Hydraulic wedges expanded in the holes split the rock with little vibration. It was slow work, advancing about 0.5 m a day, says Kalager. Altogether, 185 m of tunneling in the northern section was by drill and split while nearly 2.6 km involved blasting.

The 1.5 km set of twin tunnels from the cavern close to the station are also drill-and-blast, though Bane NOR had considered using TBMs. But because of nearby sensitive infrastructure, “it would not have been recommended to speed up in that area if the TBMs had been delayed,” says Kalager.

To keep the last section of twin tunnels off the project’s critical path, Bane NOR incorporated that work in an ill-fated drill-and-blast contract, setting it on a course to delay. Bane NOR procured all the drill-and-blast work and the cut-and-cover section in two EPC contracts worth $400 million, won by Società Italiana per Condotte d’Acqua S.p.A in 2015. In early 2018, the contracts were terminated with about half the required work completed, says Borenstein.

“The contractor had financial issues … they didn’t have the money to pay the subcontractors [in Oslo],” says Borenstein. “So we divided the remaining work into four contracts and went out to the [local] market. It’s worked very well,” he says.
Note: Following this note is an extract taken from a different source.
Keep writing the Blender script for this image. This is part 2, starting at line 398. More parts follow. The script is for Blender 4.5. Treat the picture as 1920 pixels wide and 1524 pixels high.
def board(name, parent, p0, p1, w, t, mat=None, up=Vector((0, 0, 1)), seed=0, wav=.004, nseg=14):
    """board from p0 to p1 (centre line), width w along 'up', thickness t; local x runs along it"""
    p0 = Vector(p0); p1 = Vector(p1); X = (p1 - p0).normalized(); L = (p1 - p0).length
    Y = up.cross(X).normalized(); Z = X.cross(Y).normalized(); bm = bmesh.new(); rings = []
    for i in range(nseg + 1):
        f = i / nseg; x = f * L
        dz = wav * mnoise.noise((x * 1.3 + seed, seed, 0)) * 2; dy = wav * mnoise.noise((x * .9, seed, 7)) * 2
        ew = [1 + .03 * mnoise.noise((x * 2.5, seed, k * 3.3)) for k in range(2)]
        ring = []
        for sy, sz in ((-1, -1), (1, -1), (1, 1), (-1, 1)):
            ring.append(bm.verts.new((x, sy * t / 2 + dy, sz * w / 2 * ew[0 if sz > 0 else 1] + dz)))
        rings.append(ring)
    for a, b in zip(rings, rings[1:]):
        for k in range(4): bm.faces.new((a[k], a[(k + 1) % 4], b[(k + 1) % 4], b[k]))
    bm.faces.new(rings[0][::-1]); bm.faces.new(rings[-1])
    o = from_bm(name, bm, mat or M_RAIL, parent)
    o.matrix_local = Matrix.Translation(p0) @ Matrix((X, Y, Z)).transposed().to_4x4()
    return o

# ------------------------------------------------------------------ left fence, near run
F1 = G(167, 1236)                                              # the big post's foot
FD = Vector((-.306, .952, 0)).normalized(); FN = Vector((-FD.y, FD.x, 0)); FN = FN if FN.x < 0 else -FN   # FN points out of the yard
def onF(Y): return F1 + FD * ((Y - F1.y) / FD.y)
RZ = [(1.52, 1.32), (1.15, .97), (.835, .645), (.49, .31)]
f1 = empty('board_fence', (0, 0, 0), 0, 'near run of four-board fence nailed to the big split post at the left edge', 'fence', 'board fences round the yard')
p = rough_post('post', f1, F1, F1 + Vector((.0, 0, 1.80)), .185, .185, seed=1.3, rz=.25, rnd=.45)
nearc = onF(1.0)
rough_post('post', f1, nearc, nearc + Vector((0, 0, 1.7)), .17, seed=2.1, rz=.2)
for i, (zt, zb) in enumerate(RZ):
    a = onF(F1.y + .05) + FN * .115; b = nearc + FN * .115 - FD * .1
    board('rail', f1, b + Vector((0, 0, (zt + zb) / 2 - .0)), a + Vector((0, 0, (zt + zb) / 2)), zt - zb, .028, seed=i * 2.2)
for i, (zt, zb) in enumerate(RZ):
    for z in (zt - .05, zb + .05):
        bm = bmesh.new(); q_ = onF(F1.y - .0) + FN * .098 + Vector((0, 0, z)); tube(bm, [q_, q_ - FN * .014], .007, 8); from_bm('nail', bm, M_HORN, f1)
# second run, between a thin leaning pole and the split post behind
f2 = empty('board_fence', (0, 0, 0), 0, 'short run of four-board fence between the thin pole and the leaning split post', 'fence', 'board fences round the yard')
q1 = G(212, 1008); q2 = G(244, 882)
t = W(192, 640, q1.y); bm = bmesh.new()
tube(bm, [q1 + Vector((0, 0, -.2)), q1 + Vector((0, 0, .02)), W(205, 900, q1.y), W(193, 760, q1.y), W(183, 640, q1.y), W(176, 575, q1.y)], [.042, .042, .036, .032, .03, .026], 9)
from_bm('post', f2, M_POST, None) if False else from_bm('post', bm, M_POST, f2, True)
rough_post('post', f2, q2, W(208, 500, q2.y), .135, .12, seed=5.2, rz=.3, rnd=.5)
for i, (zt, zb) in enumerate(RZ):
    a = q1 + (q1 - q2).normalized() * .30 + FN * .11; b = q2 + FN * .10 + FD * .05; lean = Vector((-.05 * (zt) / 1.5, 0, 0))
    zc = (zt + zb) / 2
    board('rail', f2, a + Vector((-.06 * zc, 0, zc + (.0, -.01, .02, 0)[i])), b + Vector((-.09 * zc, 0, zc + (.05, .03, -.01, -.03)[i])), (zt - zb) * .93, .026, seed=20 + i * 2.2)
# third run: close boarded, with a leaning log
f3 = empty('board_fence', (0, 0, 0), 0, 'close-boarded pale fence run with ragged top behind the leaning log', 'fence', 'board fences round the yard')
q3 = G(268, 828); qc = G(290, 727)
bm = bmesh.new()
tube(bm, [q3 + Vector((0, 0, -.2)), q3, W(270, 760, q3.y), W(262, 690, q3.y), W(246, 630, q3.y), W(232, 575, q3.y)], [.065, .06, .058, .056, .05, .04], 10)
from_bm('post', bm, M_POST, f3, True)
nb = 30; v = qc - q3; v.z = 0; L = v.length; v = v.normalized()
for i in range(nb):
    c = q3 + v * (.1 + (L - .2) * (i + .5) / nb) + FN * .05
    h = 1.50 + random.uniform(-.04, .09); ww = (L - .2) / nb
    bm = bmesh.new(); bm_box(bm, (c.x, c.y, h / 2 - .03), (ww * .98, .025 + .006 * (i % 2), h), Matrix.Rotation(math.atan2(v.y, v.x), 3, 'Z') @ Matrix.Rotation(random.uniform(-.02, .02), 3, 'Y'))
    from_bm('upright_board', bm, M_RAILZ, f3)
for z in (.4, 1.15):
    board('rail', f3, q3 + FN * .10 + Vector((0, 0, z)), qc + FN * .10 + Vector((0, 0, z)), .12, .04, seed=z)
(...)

With the final contracts awarded last October, the project missed a six-week possession of existing tracks that it would otherwise have had for work needed last summer, says Borenstein. Preparations for systems installation are now taking over. And while the financial woes of one contractor pushed back the whole project’s opening to December 2022, Kalager says neither the hard rock nor the face pre-grouting were “show-stoppers for using TBMs.”